Moc można więc odnieść do świadomości i lojalności konsumentów, rozpoznawalności i jakości produktu oraz prestiżu związanego z marką. A zatem czynnik, jakim jest skala prowadzonej działalności, i który posiada dużą wagę w rankingu wartości, w żaden sposób nie wpływa na pozycję marki w rankingu mocy. Dlatego może w nim wygrać każda. Poszczególne pozycje w tabelach pokazują, że na tym polu mniejsze marki skutecznie konkurują z dużymi.
Zmiany, które zaszły w rankingu wartości, nie pozostały bez wpływu na ranking mocy.
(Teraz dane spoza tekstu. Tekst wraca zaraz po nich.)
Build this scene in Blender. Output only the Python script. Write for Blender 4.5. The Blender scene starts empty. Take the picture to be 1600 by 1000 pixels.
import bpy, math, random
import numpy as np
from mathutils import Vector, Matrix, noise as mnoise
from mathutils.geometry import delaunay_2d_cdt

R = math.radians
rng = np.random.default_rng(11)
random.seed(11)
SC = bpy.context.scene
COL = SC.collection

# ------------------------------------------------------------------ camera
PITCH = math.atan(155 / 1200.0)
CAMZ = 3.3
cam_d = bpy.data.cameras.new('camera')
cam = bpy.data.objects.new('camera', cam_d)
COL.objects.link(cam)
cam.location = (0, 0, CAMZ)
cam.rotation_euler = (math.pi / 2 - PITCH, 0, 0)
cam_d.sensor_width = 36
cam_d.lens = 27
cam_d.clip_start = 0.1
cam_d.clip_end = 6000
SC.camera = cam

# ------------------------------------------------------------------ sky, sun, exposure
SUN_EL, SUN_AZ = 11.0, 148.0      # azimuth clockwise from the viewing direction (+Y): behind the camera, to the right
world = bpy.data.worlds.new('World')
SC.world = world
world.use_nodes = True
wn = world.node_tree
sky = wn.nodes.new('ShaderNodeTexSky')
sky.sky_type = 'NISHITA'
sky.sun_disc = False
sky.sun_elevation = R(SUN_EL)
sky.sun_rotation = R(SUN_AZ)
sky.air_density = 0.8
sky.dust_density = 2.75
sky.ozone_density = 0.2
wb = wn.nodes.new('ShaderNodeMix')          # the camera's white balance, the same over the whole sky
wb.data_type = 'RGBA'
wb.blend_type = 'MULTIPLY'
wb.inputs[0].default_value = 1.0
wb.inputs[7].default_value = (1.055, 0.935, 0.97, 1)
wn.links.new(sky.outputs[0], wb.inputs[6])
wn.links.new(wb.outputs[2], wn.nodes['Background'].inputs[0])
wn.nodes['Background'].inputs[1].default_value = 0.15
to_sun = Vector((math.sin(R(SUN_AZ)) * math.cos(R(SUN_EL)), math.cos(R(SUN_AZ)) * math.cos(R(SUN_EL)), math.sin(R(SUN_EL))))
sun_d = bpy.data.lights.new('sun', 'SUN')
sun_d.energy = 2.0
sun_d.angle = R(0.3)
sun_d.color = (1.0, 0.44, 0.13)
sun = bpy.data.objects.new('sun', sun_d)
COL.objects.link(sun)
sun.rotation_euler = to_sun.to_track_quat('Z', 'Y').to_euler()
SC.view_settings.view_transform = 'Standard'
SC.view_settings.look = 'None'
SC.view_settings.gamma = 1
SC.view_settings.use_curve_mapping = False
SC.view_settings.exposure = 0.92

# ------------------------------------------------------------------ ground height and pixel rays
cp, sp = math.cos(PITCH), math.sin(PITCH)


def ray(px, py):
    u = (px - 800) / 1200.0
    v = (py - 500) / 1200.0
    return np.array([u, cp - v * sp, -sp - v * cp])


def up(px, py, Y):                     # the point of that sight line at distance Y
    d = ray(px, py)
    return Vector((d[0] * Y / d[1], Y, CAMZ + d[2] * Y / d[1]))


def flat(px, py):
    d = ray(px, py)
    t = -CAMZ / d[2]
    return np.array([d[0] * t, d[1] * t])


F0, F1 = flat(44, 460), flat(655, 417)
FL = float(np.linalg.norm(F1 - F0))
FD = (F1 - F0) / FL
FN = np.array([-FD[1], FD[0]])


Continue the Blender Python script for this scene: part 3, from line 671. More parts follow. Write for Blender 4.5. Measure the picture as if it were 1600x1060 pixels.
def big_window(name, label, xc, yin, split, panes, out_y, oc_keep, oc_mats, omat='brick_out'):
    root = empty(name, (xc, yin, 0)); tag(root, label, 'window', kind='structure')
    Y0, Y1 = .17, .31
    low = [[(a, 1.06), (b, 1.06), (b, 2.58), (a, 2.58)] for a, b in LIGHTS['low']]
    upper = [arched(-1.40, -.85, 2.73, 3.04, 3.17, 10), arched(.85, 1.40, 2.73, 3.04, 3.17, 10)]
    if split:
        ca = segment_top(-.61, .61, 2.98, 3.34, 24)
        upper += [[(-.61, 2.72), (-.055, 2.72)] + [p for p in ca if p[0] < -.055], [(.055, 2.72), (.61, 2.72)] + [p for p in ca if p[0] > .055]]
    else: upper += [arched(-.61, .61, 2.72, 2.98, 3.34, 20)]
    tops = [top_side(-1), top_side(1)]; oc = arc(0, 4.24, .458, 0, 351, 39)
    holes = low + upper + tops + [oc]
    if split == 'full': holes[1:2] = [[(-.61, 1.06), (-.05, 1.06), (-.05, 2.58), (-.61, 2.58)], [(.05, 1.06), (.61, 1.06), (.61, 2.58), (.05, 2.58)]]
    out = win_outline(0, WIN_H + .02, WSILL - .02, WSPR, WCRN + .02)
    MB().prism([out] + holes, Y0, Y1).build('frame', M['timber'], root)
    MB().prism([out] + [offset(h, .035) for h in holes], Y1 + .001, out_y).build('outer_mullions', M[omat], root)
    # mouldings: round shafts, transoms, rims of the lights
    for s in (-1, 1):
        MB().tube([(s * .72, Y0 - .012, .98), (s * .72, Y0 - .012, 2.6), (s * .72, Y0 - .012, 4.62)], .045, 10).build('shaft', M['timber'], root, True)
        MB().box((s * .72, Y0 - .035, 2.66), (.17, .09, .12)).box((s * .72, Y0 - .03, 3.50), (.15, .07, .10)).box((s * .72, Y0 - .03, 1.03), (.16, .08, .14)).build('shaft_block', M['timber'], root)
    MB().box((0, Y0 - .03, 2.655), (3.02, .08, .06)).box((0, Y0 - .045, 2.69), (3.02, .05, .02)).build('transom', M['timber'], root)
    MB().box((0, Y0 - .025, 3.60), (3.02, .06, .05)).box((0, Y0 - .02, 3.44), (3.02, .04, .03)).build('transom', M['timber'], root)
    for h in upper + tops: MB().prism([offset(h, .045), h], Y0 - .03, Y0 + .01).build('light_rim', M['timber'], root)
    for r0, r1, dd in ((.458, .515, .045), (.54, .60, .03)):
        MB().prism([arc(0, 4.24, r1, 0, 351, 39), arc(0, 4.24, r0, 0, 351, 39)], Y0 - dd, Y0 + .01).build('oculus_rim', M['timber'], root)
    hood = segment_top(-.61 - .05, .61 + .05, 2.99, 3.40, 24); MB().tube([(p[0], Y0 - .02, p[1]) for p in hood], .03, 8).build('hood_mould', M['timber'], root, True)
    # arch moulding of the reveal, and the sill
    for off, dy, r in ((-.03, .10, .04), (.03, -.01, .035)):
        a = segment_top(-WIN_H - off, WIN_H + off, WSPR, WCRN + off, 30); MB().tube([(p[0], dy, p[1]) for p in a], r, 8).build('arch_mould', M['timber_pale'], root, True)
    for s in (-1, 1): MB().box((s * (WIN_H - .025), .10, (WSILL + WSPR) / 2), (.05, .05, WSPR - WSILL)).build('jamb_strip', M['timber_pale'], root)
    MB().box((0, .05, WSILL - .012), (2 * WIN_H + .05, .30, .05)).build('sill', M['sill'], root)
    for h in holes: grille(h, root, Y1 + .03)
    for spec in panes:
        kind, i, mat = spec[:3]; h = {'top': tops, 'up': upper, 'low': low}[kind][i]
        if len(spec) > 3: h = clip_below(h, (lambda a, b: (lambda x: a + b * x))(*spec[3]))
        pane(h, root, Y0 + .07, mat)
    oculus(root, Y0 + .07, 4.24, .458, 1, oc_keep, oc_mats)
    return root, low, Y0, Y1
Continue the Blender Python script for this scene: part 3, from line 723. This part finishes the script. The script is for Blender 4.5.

Nowa metoda przeprowadzania wywiadów wśród konsumentów mogła wpłynąć na siły poszczególnych marek, a w konsekwencji na ich moc. W tym roku zanotowaliśmy średnio 2-proc. spadek mocy w całym portfelu marek. Zmiany zaszły również w składzie poszczególnych segmentów, jak i na fotelach liderów.
Największą rewolucję odczuł segment pozostałych produktów żywnościowych. Dwóch stałych bywalców podium musiało ustąpić miejsca Olejowi Kujawskiemu, który przebojem wszedł na pierwsze miejsce, oraz Polskiemu Cukrowi, który jest debiutantem naszego rankingu. Podium zamyka stara, dobra Lubella. W segmencie napoi alkoholowych nastąpiła roszada marek piwnych. Żywiec wskoczył na pierwsze miejsce, a Tyskie spadło na trzecie. Pomiędzy nimi utrzymała się Żubrówka.
Zastany porządek występuje w sektorze pozostałych produktów niespożywczych, gdzie królują marki jubilerskie, a przewodzi im Apart, oraz w handlu, gdzie liderem jest Komfort. W telekomunikacji rządzi niepodzielnie Play z dużą przewagą nad Plusem. Na ostatnie miejsce pod nieobecność Neostrady wskoczyła Netia.
W sektorze finansowym istotny wzrost mocy marki zanotował mBank, który o mały włos nie przegonił liderującego PKO BP. W mediach i wydawnictwach o wizerunek powinna zacząć się martwić TVP, która zanotowała srogi spadek mocy i znalazła się na ósmym miejscu z 33-proc. spadkiem (największym w tegorocznym rankingu). Liderem pozostał TVN, a za nim dwie rozgłośnie radiowe: RMF FM i Radio Zet.